Economic and business dimensions

A Response to Fake News as a Response to Citizens United


marionette casting a ballot, illustration

Credit: Adragan / Shutterstock

How do we fight fake news? Promoting free speech can, at the same time, promulgate false speech and the more vigorously we protect free expression, the more we inadvertently permit deception. The problem is hard. Legislatures across Asia, North America, Europe, and Latin America grapple with it. It touches campaign finance reform, already a thorny issue. As a computer scientist, I argued frequently with my law professor father over ways to solve it. Many of the technological methods we might use to curb false speech run afoul of current law and the very idea of free speech. Yet, the space between law and technology is where we might find better answers.

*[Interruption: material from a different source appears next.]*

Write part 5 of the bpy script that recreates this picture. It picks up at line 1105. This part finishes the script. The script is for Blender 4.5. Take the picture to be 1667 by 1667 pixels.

The problem runs deeper than the technical challenges of machine learning. At one level, reducing Type I errors simply invites those of Type II while training one filter to recognize fake news simply invites adversaries to train other filters to write it.3,4 No, at a different level, courts question the desire to regulate fake news at all: they bar intervention in cases of politically protected speech. If fake news is political, it should not be regulated. From a legal theory perspective, there are elements of this policy that are wise—courts should avoid judging political truth—at the same time there are elements that are unwise—courts should dismantle systems that prevent us from hearing truth. At present, court decisions stifle competing truths and it is here that an old idea from computer science, the Church-Turing thesis, suggests the ban on some forms of intervention should be lifted. Computability theory has much to add to legal practice in the design of better systems.